CONFLITO E CONSTRUÇÃO DE RISCOS NA SOCIEDADE COMPLEXA E GLOBALIZADA: O CASO DA DERIVA DO HERBICIDA 2,4-D

Haide Maria Hupffer, João Alcione Sganderla Figueiredo, André Rafael Weyermüller

Resumo


O desenvolvimento da agricultura, baseado hoje no uso indiscriminado de agrotóxicos, criou uma nova realidade em que a dependência da própria tecnologia representa um risco futuro, na medida em que não se pode precisar até que ponto ela irá compensar os passivos ambientais criados para o seu desenvolvimento. Organizou-se o artigo a partir de teóricos que trabalham a temática da globalização policêntrica dos riscos ambientais e o difícil diálogo entre tecnologia, ciência, economia, política e meio ambiente para, com estes subsídios, observar o conflito entre produtores de uvas e produtores de soja do estado do Rio Grande do Sul sobre os efeitos da deriva do herbicida 2,4-D para cultivares de culturas sensíveis, como base fática para uma reflexão.
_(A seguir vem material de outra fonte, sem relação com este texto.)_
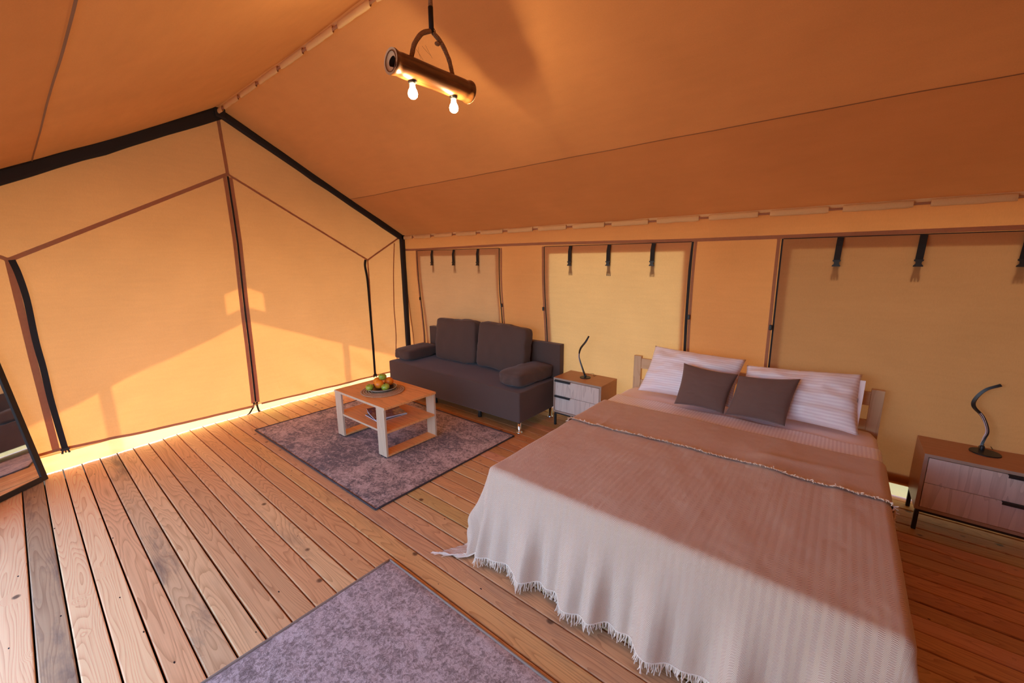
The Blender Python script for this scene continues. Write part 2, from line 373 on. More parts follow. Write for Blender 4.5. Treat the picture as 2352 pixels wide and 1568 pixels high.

A análise evidenciou que há um conflito que deixou de ser silencioso e que ganhou novos contornos ao envolver produtores agrícolas em lados opostos. As primeiras ações tomadas pelo Sistema Político remetem apenas ao aplicador do produto das lavouras de soja a responsabilidade, enquanto que, para a grande indústria produtora de agrotóxicos não recai nenhuma ação. Decisões como a de não responsabilizar o fabricante do herbicida 2,4-D pelos danos da deriva às culturas sensíveis são aceitas pelo fato de que a exigência posta pelo mercado não é uma exigência moral, mas sim, é institucionalizada e amparada pelo sistema legal e político.


Palavras-chave


Percepção de Risco; Agrotóxico; Herbicida 2,4-D; Efeitos da Deriva; Vitivinicultura.